:: DATA SECTION ::
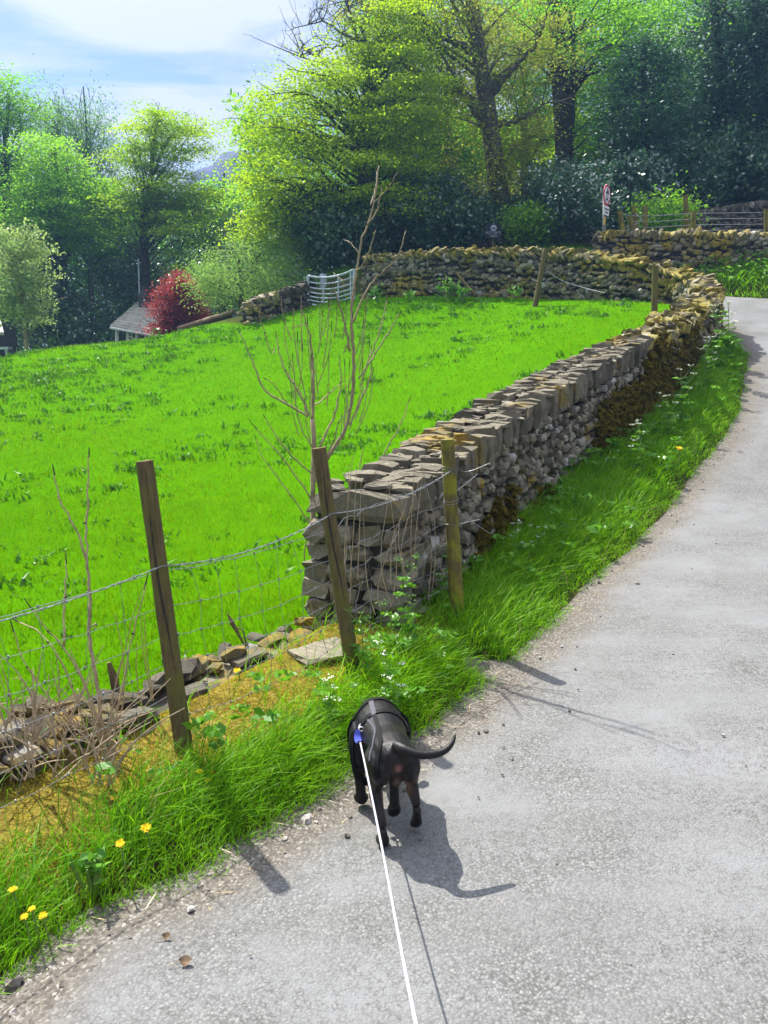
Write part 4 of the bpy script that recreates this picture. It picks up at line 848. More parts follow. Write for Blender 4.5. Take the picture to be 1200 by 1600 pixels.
mb = MB(); q = smooth_path(np.array(pts), 80, 2); mb.tube(q, [.0033, .0033], 8); cd = mb.build('cord', M['cord'], ls, smooth=True)

# ------------------------------------------------------------------ grass and small plants
def in_view(x, y, z, m=60):
    d = np.stack([x, y, z], 1) - EYE; dep = d @ FW; u = 600 + F * d[:, 0] / np.maximum(dep, .05); v = 800 - F * (d @ UP) / np.maximum(dep, .05)
    return (dep > .3) & (u > -m * 3) & (u < 1200 + m * 3) & (v > -m) & (v < 1600 + m * 3)
def blades(mb, x, y, z, hgt, wid, lean, az=None, tint=None, seg=2):
    N = len(x); az = R.uniform(0, 2 * math.pi, N) if az is None else az; fa = R.uniform(0, 2 * math.pi, N)
    b = np.stack([x, y, z - .01], 1); dl = np.stack([np.cos(az), np.sin(az), np.zeros(N)], 1); wv = np.stack([np.cos(fa), np.sin(fa), np.zeros(N)], 1) * (wid / 2)[:, None]
    def at(k): 
        out = b + dl * (lean * hgt * k * k)[:, None]; out[:, 2] += hgt * k * (1 - .35 * lean * k); return out
    t = R.random(N) if tint is None else tint; i = np.arange(N)
    if seg == 1:
        mb.add(np.stack([b - wv, b + wv, at(1.0)], 1).reshape(-1, 3), np.stack([i*3, i*3+1, i*3+2], 1), t)
    else:
        ks = [0, .4, .75, 1.0] if seg == 3 else [0, .55, 1.0]; ws = [1, .85, .55] if seg == 3 else [1, .75]
        V = []; 
        for k, w in zip(ks[:-1], ws): c = at(k); V += [c - wv * w, c + wv * w]
        V.append(at(1.0)); n = len(V); V = np.stack(V, 1).reshape(-1, 3); q = []
        for s in range(len(ws) - 1): q.append(np.stack([i*n + 2*s, i*n + 2*s + 1, i*n + 2*s + 3, i*n + 2*s + 2], 1))
        tri = np.stack([i*n + n - 3, i*n + n - 2, i*n + n - 1], 1)
        mb.add(V, [np.concatenate(q), tri], None); mb.t[-2] = np.tile(t, len(q)); mb.t[-1] = t
def vnoise(x, y, sc, seed):
    r = np.random.default_rng(seed); out = 0
    for k in range(5):
        a = r.uniform(0, 6.28); f = sc * r.uniform(.6, 1.8); out = out + np.sin((x * math.cos(a) + y * math.sin(a)) * f + r.uniform(0, 6))
    return out / 5
# field: short bright sward, three belts by distance
fg = MB()
for (y0, y1, xl, xr, dens, h, w, sg) in ((2.6, 5.2, -4.2, 0.6, 2600, (.03, .085), .0045, 2), (5.2, 8.5, -6, 3, 1500, (.03, .08), .0065, 1), (8.5, 13, -8, 5.2, 650, (.03, .085), .010, 1), (13, 21.5, -12.5, 5.6, 300, (.035, .09), .017, 1)):
    n = int((y1 - y0) * (xr - xl) * dens); x = R.uniform(xl, xr, n); y = R.uniform(y0, y1, n); b = sdist(bound, x, y); k = b > .12; x, y = x[k], y[k]
    z = height(x, y); k = in_view(x, y, z); x, y, z = x[k], y[k], z[k]; n = len(x)
    cl = vnoise(x, y, 1.3, 3) + .6 * vnoise(x, y, 5, 4)
    blades(fg, x, y, z, R.uniform(*h, n) * (1 + .35 * cl), np.full(n, w), R.uniform(.2, 1.0, n), tint=np.clip(.52 + .30 * cl + R.normal(0, .30, n), 0, 1), seg=sg)
tag(fg.build('field_grass', M['field_grass']), kind='stuff')
# field weeds: docks, thistles, coarse tufts
fw_ = MB(); n = 3600; y = 4.0 + 16.2 * R.random(n) ** .85; x = R.uniform(-11.5, 5.2, n); pr = vnoise(x, y, 1.1, 8) + .5 * vnoise(x, y, .4, 9) - .05 * (x + 1) ; b = sdist(bound, x, y); k = (b > .3) & (pr > R.normal(.12, .22, n)); x, y = x[k], y[k]; z = height(x, y); k = in_view(x, y, z); x, y, z = x[k], y[k], z[k]
for X_, Y_, Z_ in zip(x, y, z):
    s = R.uniform(.03, .10) * (1 + .02 * Y_); m = R.integers(8, 20)
    blades(fw_, X_ + R.normal(0, s, m), Y_ + R.normal(0, s, m), np.full(m, Z_), R.uniform(.4, 1.1, m) * s * 1.3, R.uniform(.3, .6, m) * s * .7, R.uniform(.4, 1.1, m), seg=2)
tag(fw_.build('field_weeds', M['weed']), kind='stuff')
# roadside verge: long grass
vg = MB(); vh = MB()
def verge_pts(n, x0, x1, y0, y1):
    x = R.uniform(x0, x1, n); y = R.uniform(y0, y1, n); d = sdist(Ledge, x, y); b = sdist(bound, x, y)
    d = d + .09 * vnoise(x, y, 6, 21) + .05 * vnoise(x, y, 15, 22)
    k = (d > .0) & (b < -.02); x, y, d, b = x[k], y[k], d[k], b[k]; z = height(x, y); k = in_view(x, y, z, 140); return x[k], y[k], z[k], d[k], b[k]
for (y0, y1, x0, x1, dens, w, seg) in ((1.2, 2.9, -2.4, .6, 9000, .0042, 3), (2.9, 4.6, -1.6, 1.4, 6500, .005, 3), (4.6, 7.5, -.4, 3.2, 3600, .007, 2), (7.5, 14.5, 1, 7, 1500, .012, 2), (14.5, 18.5, 4, 8, 600, .018, 2)):
    x, y, z, d, b = verge_pts(int((x1 - x0) * (y1 - y0) * dens), x0, x1, y0, y1); n = len(x)
    mossy = np.clip((b + .74) / .22, 0, 1) * (y < 4.9) * sstep(.9, -.1, x + .0)           # thin next to the ruined wall, where moss shows
    k = R.random(n) > mossy * .97; x, y, z, d, b = x[k], y[k], z[k], d[k], b[k]; n = len(x)
    cl = vnoise(x, y, 3, 31) + .5 * vnoise(x, y, 9, 32)
    k = (cl > -.55) | (R.random(n) < .55); x, y, z, d, cl = x[k], y[k], z[k], d[k], cl[k]; n = len(x)
    hh = (.05 + .17 * sstep(0, .32, d) * (1 - .5 * mossy[k] if False else 1)) * R.uniform(.5, 1.25, n) * (1 + .30 * cl)
    gust = .6 + 1.6 * vnoise(x, y, 2.2, 33) + R.normal(0, .9, n); az = np.where(R.random(n) < .35, R.uniform(0, 6.28, n), -.4 + gust)
    blades(vg, x, y, z, hh, w * R.uniform(.6, 1.4, n), R.uniform(.3, 1.25, n), az=az, tint=np.clip(.45 + .25 * cl + .25 * (1 - sstep(0, .25, d)) + R.normal(0, .22, n), 0, 1), seg=seg)
# bank below the right-hand wall and the right verge
n = 30000; x = R.uniform(5, 14, n); y = R.uniform(14, 20.6, n); d = -sdist(Redge, x, y); k = (d > .02) & (d < 2.4); x, y, d = x[k], y[k], d[k]; z = height(x, y)
blades(vg, x, y, z, R.uniform(.10, .42, len(x)) * (.5 + .5 * sstep(0, .5, d)), R.uniform(.015, .03, len(x)), R.uniform(.3, 1.2, len(x)), tint=R.uniform(.6, 1, len(x)), seg=2)  # bank blades tinted lighter to offset the shadow of the wall above
n = 9000; x = R.uniform(1.5, 9, n); y = R.uniform(0, 13, n); d = -sdist(Redge, x, y); k = (d > .02) & (d < 1.2); x, y = x[k], y[k]; blades(vg, x, y, height(x, y), R.uniform(.1, .25, len(x)), R.uniform(.006, .012, len(x)), R.uniform(.3, 1.2, len(x)), seg=2)
# lane side of the dark wall
n = 6000; x = R.uniform(-4, 6, n); y = R.uniform(22, 25.5, n); k = road_side(x, y) > .05; x, y = x[k], y[k]; blades(vg, x, y, height(x, y), R.uniform(.1, .35, len(x)), R.uniform(.02, .03, len(x)), R.uniform(.3, 1.2, len(x)), tint=R.uniform(0, .4, len(x)), seg=2)
tag(vg.build('verge_grass', M['verge_grass']), kind='stuff')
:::
--- TASK BRIEF ---
Leave out the pictures and repeat exactly the lines from the start of the material through the line that contains "mb = MB(); q", both included.

--- REPLY TO THE TASK ---
Write part 4 of the bpy script that recreates this picture. It picks up at line 848. More parts follow. Write for Blender 4.5. Take the picture to be 1200 by 1600 pixels.
mb = MB(); q = smooth_path(np.array(pts), 80, 2); mb.tube(q, [.0033, .0033], 8); cd = mb.build('cord', M['cord'], ls, smooth=True)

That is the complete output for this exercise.